━━━━━ Supplied data
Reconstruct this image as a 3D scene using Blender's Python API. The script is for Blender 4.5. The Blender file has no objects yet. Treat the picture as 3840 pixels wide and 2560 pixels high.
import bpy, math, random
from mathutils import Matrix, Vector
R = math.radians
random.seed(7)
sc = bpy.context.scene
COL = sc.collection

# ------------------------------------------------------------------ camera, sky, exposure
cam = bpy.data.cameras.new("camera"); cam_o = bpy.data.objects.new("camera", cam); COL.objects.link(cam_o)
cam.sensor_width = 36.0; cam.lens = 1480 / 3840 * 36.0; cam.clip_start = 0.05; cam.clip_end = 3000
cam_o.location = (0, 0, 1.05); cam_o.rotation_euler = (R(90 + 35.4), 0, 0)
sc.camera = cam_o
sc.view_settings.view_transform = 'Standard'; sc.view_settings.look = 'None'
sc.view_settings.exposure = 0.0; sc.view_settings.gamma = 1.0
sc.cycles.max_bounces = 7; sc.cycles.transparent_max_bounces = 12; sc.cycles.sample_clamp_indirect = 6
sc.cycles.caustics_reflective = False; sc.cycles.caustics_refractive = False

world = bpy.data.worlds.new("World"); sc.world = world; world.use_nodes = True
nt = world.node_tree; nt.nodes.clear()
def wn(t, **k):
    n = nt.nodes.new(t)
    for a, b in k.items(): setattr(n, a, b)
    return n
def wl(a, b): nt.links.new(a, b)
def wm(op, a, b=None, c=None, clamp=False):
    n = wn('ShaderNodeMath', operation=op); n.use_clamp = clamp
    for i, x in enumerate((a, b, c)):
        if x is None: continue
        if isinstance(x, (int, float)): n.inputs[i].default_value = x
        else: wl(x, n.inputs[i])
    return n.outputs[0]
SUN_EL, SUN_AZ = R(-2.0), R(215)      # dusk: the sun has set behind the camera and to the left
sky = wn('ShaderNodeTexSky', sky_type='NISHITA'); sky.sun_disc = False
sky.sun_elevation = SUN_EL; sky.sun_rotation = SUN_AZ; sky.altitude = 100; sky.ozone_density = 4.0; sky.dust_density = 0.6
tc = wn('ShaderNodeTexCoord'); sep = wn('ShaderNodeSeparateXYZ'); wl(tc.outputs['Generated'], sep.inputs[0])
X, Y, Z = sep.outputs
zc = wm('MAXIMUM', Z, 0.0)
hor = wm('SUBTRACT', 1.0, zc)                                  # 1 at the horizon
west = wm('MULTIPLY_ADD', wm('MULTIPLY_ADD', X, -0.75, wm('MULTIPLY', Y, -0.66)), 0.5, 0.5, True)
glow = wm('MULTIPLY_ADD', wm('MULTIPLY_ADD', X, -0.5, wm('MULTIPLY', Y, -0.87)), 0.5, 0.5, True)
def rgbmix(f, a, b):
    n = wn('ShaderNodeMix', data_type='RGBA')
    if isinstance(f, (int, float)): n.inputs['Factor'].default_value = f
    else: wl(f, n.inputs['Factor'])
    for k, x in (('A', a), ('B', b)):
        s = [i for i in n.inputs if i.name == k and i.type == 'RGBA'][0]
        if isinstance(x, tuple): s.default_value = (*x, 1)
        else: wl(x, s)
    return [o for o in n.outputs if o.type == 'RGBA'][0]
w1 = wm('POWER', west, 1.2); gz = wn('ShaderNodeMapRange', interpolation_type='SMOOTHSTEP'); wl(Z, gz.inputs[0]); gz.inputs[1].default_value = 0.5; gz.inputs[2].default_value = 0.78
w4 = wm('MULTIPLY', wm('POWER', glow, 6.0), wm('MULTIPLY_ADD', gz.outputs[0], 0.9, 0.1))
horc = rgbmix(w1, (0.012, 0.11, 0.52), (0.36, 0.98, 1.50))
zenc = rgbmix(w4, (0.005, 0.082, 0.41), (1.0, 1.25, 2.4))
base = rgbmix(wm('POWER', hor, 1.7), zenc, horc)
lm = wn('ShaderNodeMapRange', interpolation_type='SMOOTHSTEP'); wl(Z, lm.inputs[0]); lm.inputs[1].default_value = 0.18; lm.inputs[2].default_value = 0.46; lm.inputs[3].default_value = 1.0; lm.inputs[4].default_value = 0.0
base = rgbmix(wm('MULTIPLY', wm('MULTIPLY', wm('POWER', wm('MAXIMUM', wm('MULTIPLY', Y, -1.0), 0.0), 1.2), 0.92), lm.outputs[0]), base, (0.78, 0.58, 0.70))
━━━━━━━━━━
Request
Can you reproduce all the material exactly?

Answer in full
Reconstruct this image as a 3D scene using Blender's Python API. The script is for Blender 4.5. The Blender file has no objects yet. Treat the picture as 3840 pixels wide and 2560 pixels high.
import bpy, math, random
from mathutils import Matrix, Vector
R = math.radians
random.seed(7)
sc = bpy.context.scene
COL = sc.collection

# ------------------------------------------------------------------ camera, sky, exposure
cam = bpy.data.cameras.new("camera"); cam_o = bpy.data.objects.new("camera", cam); COL.objects.link(cam_o)
cam.sensor_width = 36.0; cam.lens = 1480 / 3840 * 36.0; cam.clip_start = 0.05; cam.clip_end = 3000
cam_o.location = (0, 0, 1.05); cam_o.rotation_euler = (R(90 + 35.4), 0, 0)
sc.camera = cam_o
sc.view_settings.view_transform = 'Standard'; sc.view_settings.look = 'None'
sc.view_settings.exposure = 0.0; sc.view_settings.gamma = 1.0
sc.cycles.max_bounces = 7; sc.cycles.transparent_max_bounces = 12; sc.cycles.sample_clamp_indirect = 6
sc.cycles.caustics_reflective = False; sc.cycles.caustics_refractive = False

world = bpy.data.worlds.new("World"); sc.world = world; world.use_nodes = True
nt = world.node_tree; nt.nodes.clear()
def wn(t, **k):
    n = nt.nodes.new(t)
    for a, b in k.items(): setattr(n, a, b)
    return n
def wl(a, b): nt.links.new(a, b)
def wm(op, a, b=None, c=None, clamp=False):
    n = wn('ShaderNodeMath', operation=op); n.use_clamp = clamp
    for i, x in enumerate((a, b, c)):
        if x is None: continue
        if isinstance(x, (int, float)): n.inputs[i].default_value = x
        else: wl(x, n.inputs[i])
    return n.outputs[0]
SUN_EL, SUN_AZ = R(-2.0), R(215)      # dusk: the sun has set behind the camera and to the left
sky = wn('ShaderNodeTexSky', sky_type='NISHITA'); sky.sun_disc = False
sky.sun_elevation = SUN_EL; sky.sun_rotation = SUN_AZ; sky.altitude = 100; sky.ozone_density = 4.0; sky.dust_density = 0.6
tc = wn('ShaderNodeTexCoord'); sep = wn('ShaderNodeSeparateXYZ'); wl(tc.outputs['Generated'], sep.inputs[0])
X, Y, Z = sep.outputs
zc = wm('MAXIMUM', Z, 0.0)
hor = wm('SUBTRACT', 1.0, zc)                                  # 1 at the horizon
west = wm('MULTIPLY_ADD', wm('MULTIPLY_ADD', X, -0.75, wm('MULTIPLY', Y, -0.66)), 0.5, 0.5, True)
glow = wm('MULTIPLY_ADD', wm('MULTIPLY_ADD', X, -0.5, wm('MULTIPLY', Y, -0.87)), 0.5, 0.5, True)
def rgbmix(f, a, b):
    n = wn('ShaderNodeMix', data_type='RGBA')
    if isinstance(f, (int, float)): n.inputs['Factor'].default_value = f
    else: wl(f, n.inputs['Factor'])
    for k, x in (('A', a), ('B', b)):
        s = [i for i in n.inputs if i.name == k and i.type == 'RGBA'][0]
        if isinstance(x, tuple): s.default_value = (*x, 1)
        else: wl(x, s)
    return [o for o in n.outputs if o.type == 'RGBA'][0]
w1 = wm('POWER', west, 1.2); gz = wn('ShaderNodeMapRange', interpolation_type='SMOOTHSTEP'); wl(Z, gz.inputs[0]); gz.inputs[1].default_value = 0.5; gz.inputs[2].default_value = 0.78
w4 = wm('MULTIPLY', wm('POWER', glow, 6.0), wm('MULTIPLY_ADD', gz.outputs[0], 0.9, 0.1))
horc = rgbmix(w1, (0.012, 0.11, 0.52), (0.36, 0.98, 1.50))
zenc = rgbmix(w4, (0.005, 0.082, 0.41), (1.0, 1.25, 2.4))
base = rgbmix(wm('POWER', hor, 1.7), zenc, horc)
lm = wn('ShaderNodeMapRange', interpolation_type='SMOOTHSTEP'); wl(Z, lm.inputs[0]); lm.inputs[1].default_value = 0.18; lm.inputs[2].default_value = 0.46; lm.inputs[3].default_value = 1.0; lm.inputs[4].default_value = 0.0
base = rgbmix(wm('MULTIPLY', wm('MULTIPLY', wm('POWER', wm('MAXIMUM', wm('MULTIPLY', Y, -1.0), 0.0), 1.2), 0.92), lm.outputs[0]), base, (0.78, 0.58, 0.70))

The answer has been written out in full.